13 June 2019

Father's Day: How Dad and I Were Just Alike (and so very different) in Our Politics

In late January of 2009, I got a call from mom. Dad was in ER. About 90 minutes later, after midnight, I got up there.

I was chatting with mom after we'd been in to talk to him. I could not figure out what was going on. Finally, mom said, "I think your dad might just be having a stress attack of some kind. He can't believe that we have a black, Muslim socialist in the White House." At that I said, "Oh." And promptly drove back home, leaving him to his self-induced drama.

Growing up, I don't remember hearing about politics much. My parents had a lot of drama in their life and politics wasn't part of it. I read a lot and, as I got older, wrote a lot. It turns out that the combination of reading and writing resulted in a set of ideas that are little connected to my parents'. My dad and I probably cancelled each other's votes 90% of the time.

And yet I have become like my father in how I think about politics. Sort of.
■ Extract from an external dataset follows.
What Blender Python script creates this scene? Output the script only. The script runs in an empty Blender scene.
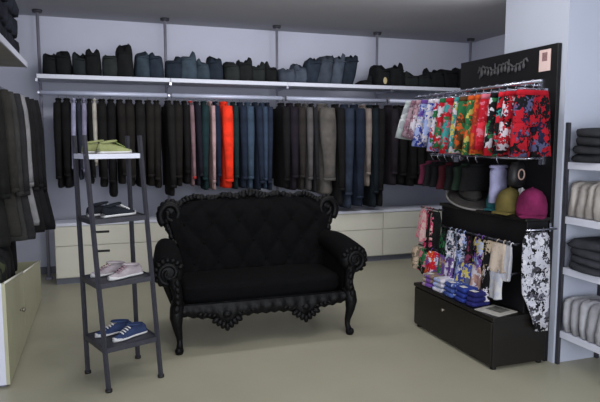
import bpy, math, random
from mathutils import Vector, Matrix, Euler
R = random.Random(7)
PI = math.pi
scn = bpy.context.scene
col = scn.collection

# ------------------------------------------------------------------ camera
CF, CH, YAW, PIT = 580.0, 1.6, math.radians(19), math.radians(6)
cam = bpy.data.cameras.new('camera')
camo = bpy.data.objects.new('camera', cam)
col.objects.link(camo)
cam.sensor_width = 36.0
cam.lens = 36.0 * CF / 600.0
camo.location = (0, 0, CH)
camo.rotation_euler = (PI / 2 - PIT, 0, -YAW)
scn.camera = camo
cam.clip_start = 0.05

_F = Vector((math.sin(YAW) * math.cos(PIT), math.cos(YAW) * math.cos(PIT), -math.sin(PIT)))
_R = Vector((math.cos(YAW), -math.sin(YAW), 0))
_U = _R.cross(_F)


def at(x, y, axis, v):
    """photo pixel -> place in the shop on the plane axis = v"""
    r = _F + _R * ((x - 300) / CF) - _U * ((y - 201) / CF)
    o = Vector((0, 0, CH))
    return o + r * ((v - o[axis]) / r[axis])


# ------------------------------------------------------------------ materials
def lin(c):
    return tuple(((x / 12.92) if x <= 0.04045 else ((x + 0.055) / 1.055) ** 2.4) for x in c)


_mats = {}


def mat(name, c, rough=0.7, metal=0.0, var=0.12, scale=18.0, bump=0.0, bscale=None, spec=0.4, sheen=0.0):
    key = name
    if key in _mats:
        return _mats[key]
    m = bpy.data.materials.new(name)
    m.use_nodes = True
    nt = m.node_tree
    b = nt.nodes['Principled BSDF']
    L = lin(c)
    tc = nt.nodes.new('ShaderNodeTexCoord')
    n = nt.nodes.new('ShaderNodeTexNoise')
    n.inputs['Scale'].default_value = scale
    n.inputs['Detail'].default_value = 4
    nt.links.new(tc.outputs['Object'], n.inputs['Vector'])
    rp = nt.nodes.new('ShaderNodeValToRGB')
    rp.color_ramp.elements[0].position = 0.3
    rp.color_ramp.elements[1].position = 0.7
    rp.color_ramp.elements[0].color = tuple(x * (1 - var) for x in L) + (1,)
    rp.color_ramp.elements[1].color = tuple(min(1, x * (1 + var)) for x in L) + (1,)
    nt.links.new(n.outputs['Fac'], rp.inputs['Fac'])
    nt.links.new(rp.outputs['Color'], b.inputs['Base Color'])
    b.inputs['Roughness'].default_value = rough
    b.inputs['Metallic'].default_value = metal
    b.inputs['Specular IOR Level'].default_value = spec
    if sheen:
        b.inputs['Sheen Weight'].default_value = sheen
        b.inputs['Sheen Roughness'].default_value = 0.4
    if bump:
        n2 = nt.nodes.new('ShaderNodeTexNoise')
        n2.inputs['Scale'].default_value = bscale or scale * 4
        nt.links.new(tc.outputs['Object'], n2.inputs['Vector'])
        bp = nt.nodes.new('ShaderNodeBump')
        bp.inputs['Strength'].default_value = bump
        bp.inputs['Distance'].default_value = 0.01
        nt.links.new(n2.outputs['Fac'], bp.inputs['Height'])
        nt.links.new(bp.outputs['Normal'], b.inputs['Normal'])
    _mats[key] = m
    return m


def fabric(c, name=None):
    c = tuple(round(x, 3) for x in c)
    return mat(name or 'cloth_%d_%d_%d' % tuple(int(x * 255) for x in c), c, rough=0.9, var=0.3, scale=9, bump=0.35, bscale=60, spec=0.15)


def pattern(name, cols, scale=14.0, seed=0.0):
    """printed cloth: patches of the given colours"""
    if name in _mats:
        return _mats[name]
    m = bpy.data.materials.new(name)
    m.use_nodes = True
    nt = m.node_tree
    b = nt.nodes['Principled BSDF']
    tc = nt.nodes.new('ShaderNodeTexCoord')
    mp = nt.nodes.new('ShaderNodeMapping')
    mp.inputs['Location'].default_value = (seed * 3.1, seed * 1.7, seed * 2.3)
    nt.links.new(tc.outputs['Object'], mp.inputs['Vector'])
    nz = nt.nodes.new('ShaderNodeTexNoise')
    nz.inputs['Scale'].default_value = scale * 1.3
    nt.links.new(mp.outputs['Vector'], nz.inputs['Vector'])
    mx = nt.nodes.new('ShaderNodeMix')
    mx.data_type = 'RGBA'
    mx.inputs['Factor'].default_value = 0.12
    nt.links.new(mp.outputs['Vector'], mx.inputs['A'])
    nt.links.new(nz.outputs['Color'], mx.inputs['B'])
    v = nt.nodes.new('ShaderNodeTexVoronoi')
    v.inputs['Scale'].default_value = scale
    nt.links.new(mx.outputs['Result'], v.inputs['Vector'])
    sp = nt.nodes.new('ShaderNodeSeparateColor')
    nt.links.new(v.outputs['Color'], sp.inputs['Color'])
    rp = nt.nodes.new('ShaderNodeValToRGB')
    rp.color_ramp.interpolation = 'CONSTANT'
    e = rp.color_ramp.elements
    k = len(cols)
    e[0].position = 0
    e[0].color = lin(cols[0]) + (1,)
    e[1].position = 1.0 / k
    e[1].color = lin(cols[1]) + (1,)
    for i in range(2, k):
        q = e.new(i / k)
        q.color = lin(cols[i]) + (1,)
    nt.links.new(sp.outputs['Red'], rp.inputs['Fac'])
    nt.links.new(rp.outputs['Color'], b.inputs['Base Color'])
    b.inputs['Roughness'].default_value = 0.85
    b.inputs['Specular IOR Level'].default_value = 0.15
    _mats[name] = m
    return m


M = dict(
    wall=mat('wall_paint', (0.755, 0.765, 0.825), 0.9, var=0.02, scale=3, bump=0.04, bscale=90, spec=0.1),
    ceil=mat('ceiling_paint', (0.70, 0.70, 0.72), 0.95, var=0.02, scale=2, spec=0.1),
    pillar=mat('pillar_paint', (0.70, 0.72, 0.775), 0.9, var=0.02, scale=3, spec=0.1),
    floor=mat('floor_vinyl', (0.625, 0.612, 0.535), 0.38, var=0.04, scale=2.2, bump=0.02, bscale=40, spec=0.35),
    white=mat('white_board', (0.80, 0.81, 0.86), 0.5, var=0.02, scale=5),
    cream=mat('cream_laminate', (0.80, 0.79, 0.74), 0.45, var=0.03, scale=5),
    creamg=mat('cream_green_board', (0.66, 0.655, 0.55), 0.5, var=0.04, scale=6),
    under=mat('shelf_oak', (0.60, 0.58, 0.52), 0.5, var=0.08, scale=6),
    slot=mat('dark_slot', (0.10, 0.10, 0.11), 0.6),
    plinth=mat('grey_plinth', (0.40, 0.41, 0.46), 0.6, var=0.04),
    chrome=mat('chrome', (0.72, 0.73, 0.78), 0.25, metal=0.9, var=0.03),
    post=mat('post_steel', (0.52, 0.52, 0.57), 0.45, metal=0.15, var=0.05),
    blackmetal=mat('black_metal', (0.22, 0.22, 0.25), 0.45, metal=0.15, var=0.15),
    black=mat('black_board', (0.075, 0.073, 0.08), 0.45, var=0.12, scale=7, spec=0.3),
    boxblack=mat('black_ash', (0.095, 0.085, 0.078), 0.35, var=0.15, scale=9, spec=0.4),
    velvet=mat('black_velvet', (0.040, 0.040, 0.045), 0.9, var=0.25, scale=30, bump=0.2, bscale=200, spec=0.08),
    lacquer=mat('black_lacquer', (0.034, 0.034, 0.040), 0.5, var=0.2, scale=20, bump=0.3, bscale=45, spec=0.16),
    card=mat('pale_card', (0.86, 0.76, 0.74), 0.6, var=0.03),
    cardpic=mat('card_print', (0.55, 0.42, 0.42), 0.6, var=0.3, scale=60),
    paper=mat('flyer_paper', (0.70, 0.69, 0.66), 0.5, var=0.05),
    print=mat('flyer_print', (0.38, 0.38, 0.36), 0.5, var=0.5, scale=45),
    ink=mat('grey_lettering', (0.29, 0.29, 0.30), 0.7, var=0.1),
    rubber=mat('white_rubber', (0.80, 0.80, 0.80), 0.5, var=0.04),
    leather=mat('tan_patch', (0.72, 0.66, 0.50), 0.6, var=0.05),
    railwhite=mat('white_rail', (.74, .76, .84), .35, metal=.15, var=.03),
    wood=mat('hanger_wood', (0.13, 0.11, 0.10), 0.5, var=0.2),
    brass=mat('knob_metal', (0.55, 0.53, 0.48), 0.3, metal=0.7),
)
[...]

Dad worked for Caltrans in highway design. In his last 5 or 10 years, he worked in traffic safety. They would simply identify dangerous sections of roads and highways based on statistics. On one section of road, accidents are 2X more likely. In another, someone is 20% more likely to die. And so on. They would analyze the data and then the section and redesign it so that accidents, injury and fatalities were less likely.

Police would identify individuals more likely to get in an accident. Lawyers would determine blame. That was not dad's job. His job was to make a section of road safer for everyone.
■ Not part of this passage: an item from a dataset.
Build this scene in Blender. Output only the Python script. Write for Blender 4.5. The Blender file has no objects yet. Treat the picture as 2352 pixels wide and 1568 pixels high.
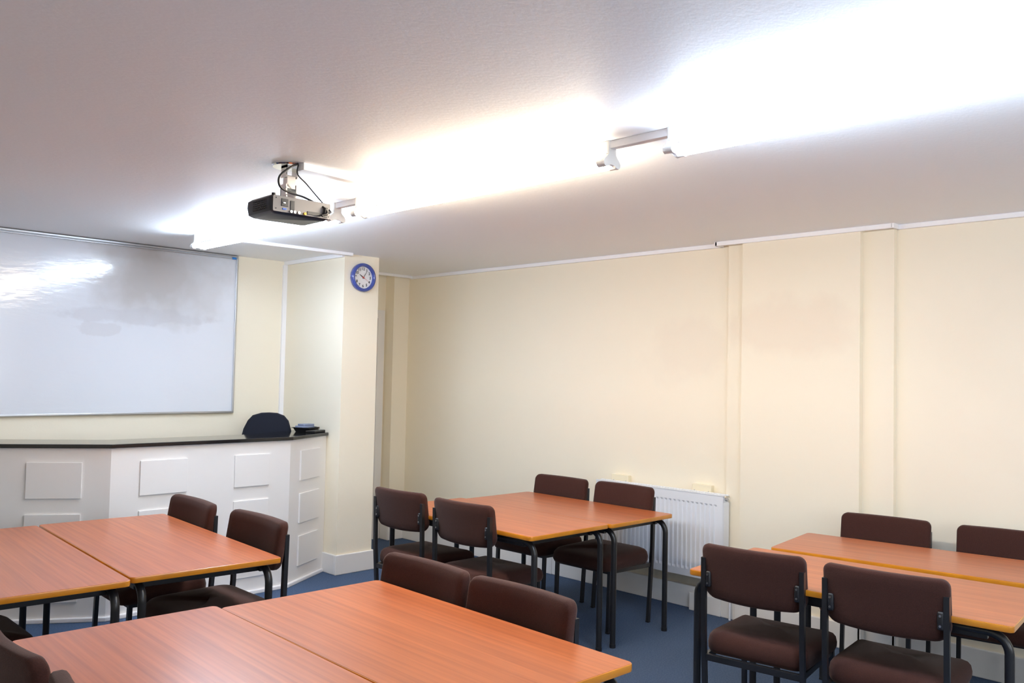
import bpy, bmesh, math, random
from mathutils import Vector, Matrix
random.seed(7)
S = bpy.context.scene
COL = S.collection

# ------------------------------------------------------------------ camera
YAW, PITCH, ROLL, FPX, EYE = 0.7849, 0.0391, 0.0211, 1973.94, 1.55
fw = Vector((math.sin(YAW)*math.cos(PITCH), math.cos(YAW)*math.cos(PITCH), math.sin(PITCH)))
rt = Vector((math.cos(YAW), -math.sin(YAW), 0)); up = rt.cross(fw)
r2 = rt*math.cos(ROLL) + up*math.sin(ROLL); u2 = -rt*math.sin(ROLL) + up*math.cos(ROLL)
cam_data = bpy.data.cameras.new('camera'); cam = bpy.data.objects.new('camera', cam_data)
COL.objects.link(cam)
cam_data.sensor_width = 36; cam_data.lens = FPX*36/2352; cam_data.clip_start = 0.02
M = Matrix((r2, u2, -fw)).transposed().to_4x4(); M.translation = Vector((0, 0, EYE))
cam.matrix_world = M
S.camera = cam

# ------------------------------------------------------------------ world, view, light levels
w = bpy.data.worlds.new('world'); S.world = w; w.use_nodes = True
w.node_tree.nodes['Background'].inputs[0].default_value = (0.9, 0.93, 1, 1)
w.node_tree.nodes['Background'].inputs[1].default_value = 0.3
S.view_settings.view_transform = 'Standard'; S.view_settings.look = 'None'
S.view_settings.gamma = 1; S.view_settings.use_curve_mapping = False
S.view_settings.exposure = 1.38
TUBE = 34.0                                   # emission strength of the fluorescent tubes
COOL, WARM = (0.75, 0.89, 1.08), (1.0, 0.85, 0.66)
PANE_GLOW = 3.0                                  # emission strength of the assumed, unseen panes behind the camera
S.cycles.use_denoising = True
S.cycles.max_bounces = 8; S.cycles.diffuse_bounces = 7
S.cycles.sample_clamp_indirect = 5
S.cycles.caustics_reflective = False; S.cycles.caustics_refractive = False

# ------------------------------------------------------------------ materials
def mat(name, col, rough=0.5, metal=0.0, spec=0.5, bump=None, mix=None, coat=0, sheen=0, emit=None, mscale=(1, 1, 1)):
    """bump=(scale, strength, distance)  mix=(colour2, scale, lo, hi) noise blend"""
    m = bpy.data.materials.new(name); m.use_nodes = True
    nt = m.node_tree; b = nt.nodes['Principled BSDF']
    b.inputs['Base Color'].default_value = (*col, 1); b.inputs['Roughness'].default_value = rough
    b.inputs['Metallic'].default_value = metal; b.inputs['Specular IOR Level'].default_value = spec
    b.inputs['Coat Weight'].default_value = coat; b.inputs['Coat Roughness'].default_value = 0.12
    if sheen:
        b.inputs['Sheen Weight'].default_value = sheen; b.inputs['Sheen Roughness'].default_value = 0.45
        b.inputs['Sheen Tint'].default_value = (1, 0.82, 0.75, 1)
    tc = nt.nodes.new('ShaderNodeTexCoord'); mp = nt.nodes.new('ShaderNodeMapping')
    mp.inputs['Scale'].default_value = mscale
    nt.links.new(tc.outputs['Object'], mp.inputs['Vector'])
    if mix:
        n = nt.nodes.new('ShaderNodeTexNoise'); n.inputs['Scale'].default_value = mix[1]; n.inputs['Detail'].default_value = 5
        nt.links.new(mp.outputs[0], n.inputs['Vector'])
        r = nt.nodes.new('ShaderNodeValToRGB')
        r.color_ramp.elements[0].position = mix[2]; r.color_ramp.elements[0].color = (*col, 1)
        r.color_ramp.elements[1].position = mix[3]; r.color_ramp.elements[1].color = (*mix[0], 1)
        nt.links.new(n.outputs['Fac'], r.inputs['Fac']); nt.links.new(r.outputs['Color'], b.inputs['Base Color'])
    if bump:
        n = nt.nodes.new('ShaderNodeTexNoise'); n.inputs['Scale'].default_value = bump[0]; n.inputs['Detail'].default_value = 4
        nt.links.new(mp.outputs[0], n.inputs['Vector'])
        bp = nt.nodes.new('ShaderNodeBump'); bp.inputs['Strength'].default_value = bump[1]; bp.inputs['Distance'].default_value = bump[2]
        nt.links.new(n.outputs['Fac'], bp.inputs['Height']); nt.links.new(bp.outputs['Normal'], b.inputs['Normal'])
    if emit:
        b.inputs['Emission Color'].default_value = (*emit[0], 1); b.inputs['Emission Strength'].default_value = emit[1]
    return m

def blob_mask(nt, vec, centre, radii, soft, nscale, namp):
    """soft irregular patch: 1 inside, 0 outside"""
    sub = nt.nodes.new('ShaderNodeVectorMath'); sub.operation = 'SUBTRACT'; sub.inputs[1].default_value = centre
    nt.links.new(vec, sub.inputs[0])
    div = nt.nodes.new('ShaderNodeVectorMath'); div.operation = 'DIVIDE'; div.inputs[1].default_value = radii
    nt.links.new(sub.outputs[0], div.inputs[0])
    ln = nt.nodes.new('ShaderNodeVectorMath'); ln.operation = 'LENGTH'; nt.links.new(div.outputs[0], ln.inputs[0])
    n = nt.nodes.new('ShaderNodeTexNoise'); n.inputs['Scale'].default_value = nscale; n.inputs['Detail'].default_value = 5
    nt.links.new(vec, n.inputs['Vector'])
    ma = nt.nodes.new('ShaderNodeMath'); ma.operation = 'MULTIPLY_ADD'; ma.inputs[1].default_value = namp; ma.inputs[2].default_value = -namp/2
    nt.links.new(n.outputs['Fac'], ma.inputs[0])
    ad = nt.nodes.new('ShaderNodeMath'); ad.operation = 'ADD'; nt.links.new(ln.outputs['Value'], ad.inputs[0]); nt.links.new(ma.outputs[0], ad.inputs[1])
    mr = nt.nodes.new('ShaderNodeMapRange'); mr.inputs['From Min'].default_value = 1+soft; mr.inputs['From Max'].default_value = 1-soft
    nt.links.new(ad.outputs[0], mr.inputs['Value'])
    return mr.outputs[0]

def patches(m, base, items):
    """add worn / repainted patches of other colours to a material"""
    nt = m.node_tree; b = nt.nodes['Principled BSDF']
    tc = nt.nodes.new('ShaderNodeTexCoord'); prev = None
    for colr, centre, radii, soft, ns, na, amount in items:
        mk = blob_mask(nt, tc.outputs['Object'], centre, radii, soft, ns, na)
        mu = nt.nodes.new('ShaderNodeMath'); mu.operation = 'MULTIPLY'; mu.inputs[1].default_value = amount
        nt.links.new(mk, mu.inputs[0])
        mx = nt.nodes.new('ShaderNodeMix'); mx.data_type = 'RGBA'
        if prev is None: mx.inputs['A'].default_value = (*base, 1)
        else: nt.links.new(prev, mx.inputs['A'])
        mx.inputs['B'].default_value = (*colr, 1)
        nt.links.new(mu.outputs[0], mx.inputs['Factor']); prev = mx.outputs['Result']
    nt.links.new(prev, b.inputs['Base Color'])
    return m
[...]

In that way, my sensibilities are very similar. I have a lot of conservative friends and even recessions they are likely to blame on individuals. I remember one conversation with conservative friends at the height of the Great Recession when the unemployment rate was nearly triple what it is now and they were discussing how someone's brother-in-law had taken a week's vacation (from looking for work) with his family in the midst of his unemployment. As if an outbreak of laziness somehow explained this outbreak of unemployment. They were the cops and lawyers, trying to figure out who was to blame and who to arrest.

I know that individual differences do make a difference. I just don't think those differences are very interesting or relevant. People worked 60 hours a week in 1900 and made about 1/8th of what we do. You might get excited explaining why one guy made 30% more than another in 1900 but that is incidental compared to the difference between that guy and his grandson who makes 800% more. That's fascinating. And relevant. And something you can aspire to "design" with a set of policies and technological and social inventions.
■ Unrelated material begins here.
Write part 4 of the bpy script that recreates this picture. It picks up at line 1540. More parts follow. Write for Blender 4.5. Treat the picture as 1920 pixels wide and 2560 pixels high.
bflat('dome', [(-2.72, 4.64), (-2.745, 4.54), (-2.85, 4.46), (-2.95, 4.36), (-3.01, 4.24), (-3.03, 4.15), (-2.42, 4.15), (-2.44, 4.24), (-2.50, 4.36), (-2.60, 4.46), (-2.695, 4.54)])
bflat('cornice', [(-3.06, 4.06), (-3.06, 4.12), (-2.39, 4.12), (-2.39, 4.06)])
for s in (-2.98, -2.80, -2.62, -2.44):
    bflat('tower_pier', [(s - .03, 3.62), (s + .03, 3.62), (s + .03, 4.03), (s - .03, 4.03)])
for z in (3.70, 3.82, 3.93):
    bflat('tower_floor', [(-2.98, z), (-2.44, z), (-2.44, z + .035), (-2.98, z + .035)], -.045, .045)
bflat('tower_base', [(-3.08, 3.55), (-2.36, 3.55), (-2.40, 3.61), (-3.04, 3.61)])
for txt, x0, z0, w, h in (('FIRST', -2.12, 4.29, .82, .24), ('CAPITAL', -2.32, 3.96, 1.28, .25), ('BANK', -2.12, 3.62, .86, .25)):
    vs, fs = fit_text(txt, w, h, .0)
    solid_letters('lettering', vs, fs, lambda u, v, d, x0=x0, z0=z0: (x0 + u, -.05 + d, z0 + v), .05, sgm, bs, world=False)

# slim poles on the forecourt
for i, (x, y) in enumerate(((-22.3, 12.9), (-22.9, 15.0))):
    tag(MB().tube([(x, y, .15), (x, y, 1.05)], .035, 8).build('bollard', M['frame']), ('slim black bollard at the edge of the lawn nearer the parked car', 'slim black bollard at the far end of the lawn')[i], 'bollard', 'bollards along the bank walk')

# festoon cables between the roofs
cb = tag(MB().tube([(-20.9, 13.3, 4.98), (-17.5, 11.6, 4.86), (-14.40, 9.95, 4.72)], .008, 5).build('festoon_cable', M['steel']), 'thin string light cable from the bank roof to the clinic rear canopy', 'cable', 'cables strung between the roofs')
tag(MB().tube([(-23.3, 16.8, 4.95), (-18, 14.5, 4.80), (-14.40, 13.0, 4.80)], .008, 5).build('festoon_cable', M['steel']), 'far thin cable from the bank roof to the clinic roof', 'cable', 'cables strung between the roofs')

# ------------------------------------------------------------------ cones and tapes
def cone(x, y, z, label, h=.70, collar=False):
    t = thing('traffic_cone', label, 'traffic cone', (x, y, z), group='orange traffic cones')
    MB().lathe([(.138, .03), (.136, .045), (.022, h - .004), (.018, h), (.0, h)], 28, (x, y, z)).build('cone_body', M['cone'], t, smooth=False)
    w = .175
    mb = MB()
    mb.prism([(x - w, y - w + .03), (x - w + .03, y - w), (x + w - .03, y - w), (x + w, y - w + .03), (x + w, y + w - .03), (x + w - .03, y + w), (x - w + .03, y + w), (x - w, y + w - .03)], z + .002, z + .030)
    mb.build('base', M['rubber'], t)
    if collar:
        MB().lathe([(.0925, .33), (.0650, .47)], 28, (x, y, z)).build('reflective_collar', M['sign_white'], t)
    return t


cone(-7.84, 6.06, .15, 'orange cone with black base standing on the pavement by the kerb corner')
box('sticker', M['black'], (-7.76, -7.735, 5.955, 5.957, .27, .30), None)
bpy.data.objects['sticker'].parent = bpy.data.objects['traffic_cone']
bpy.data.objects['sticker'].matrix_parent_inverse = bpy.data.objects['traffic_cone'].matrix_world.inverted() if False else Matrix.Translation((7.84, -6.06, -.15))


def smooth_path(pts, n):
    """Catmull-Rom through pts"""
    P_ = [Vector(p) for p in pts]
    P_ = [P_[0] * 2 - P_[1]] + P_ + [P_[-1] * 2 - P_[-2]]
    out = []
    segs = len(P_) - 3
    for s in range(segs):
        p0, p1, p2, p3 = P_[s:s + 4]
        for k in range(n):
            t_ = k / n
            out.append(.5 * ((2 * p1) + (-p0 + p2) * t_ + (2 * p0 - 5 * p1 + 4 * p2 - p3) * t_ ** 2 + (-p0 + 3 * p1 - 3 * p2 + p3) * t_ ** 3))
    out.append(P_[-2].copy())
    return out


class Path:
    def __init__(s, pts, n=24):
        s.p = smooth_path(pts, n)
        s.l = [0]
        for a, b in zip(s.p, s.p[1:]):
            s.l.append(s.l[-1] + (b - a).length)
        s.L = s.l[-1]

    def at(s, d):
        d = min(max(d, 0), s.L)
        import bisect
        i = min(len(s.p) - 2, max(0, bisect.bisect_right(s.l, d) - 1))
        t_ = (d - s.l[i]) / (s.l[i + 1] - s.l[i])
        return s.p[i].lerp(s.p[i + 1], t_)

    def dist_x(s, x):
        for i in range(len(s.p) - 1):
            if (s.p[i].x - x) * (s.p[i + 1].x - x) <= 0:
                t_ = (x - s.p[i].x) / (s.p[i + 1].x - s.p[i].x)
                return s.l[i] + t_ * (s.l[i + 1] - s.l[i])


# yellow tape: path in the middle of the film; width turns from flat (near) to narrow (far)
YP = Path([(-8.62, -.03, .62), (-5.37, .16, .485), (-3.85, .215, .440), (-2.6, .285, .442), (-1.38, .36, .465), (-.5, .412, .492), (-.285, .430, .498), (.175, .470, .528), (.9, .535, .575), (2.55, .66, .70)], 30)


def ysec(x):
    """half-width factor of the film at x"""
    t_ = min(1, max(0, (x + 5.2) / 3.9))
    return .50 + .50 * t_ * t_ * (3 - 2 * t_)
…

The questions that intrigue me are not the questions of the police about why someone got in an accident. My question is how we design the economy to lower the incidence of those accidents while still letting people drive faster. It turns out that even while I felt such a huge wave of relief to have Obama and Biden in to replace Bush and Cheney and my father thought it was a sign of the apocalypse, our perspectives are similar. (Well, his perspective on highways and mine on economies anyway.) 

This Sunday will be my sixth Father's Day without dad. It is a curious thing how every generation knows what they'll reject from the previous generation but takes longer to realize the ways in which they are just like them.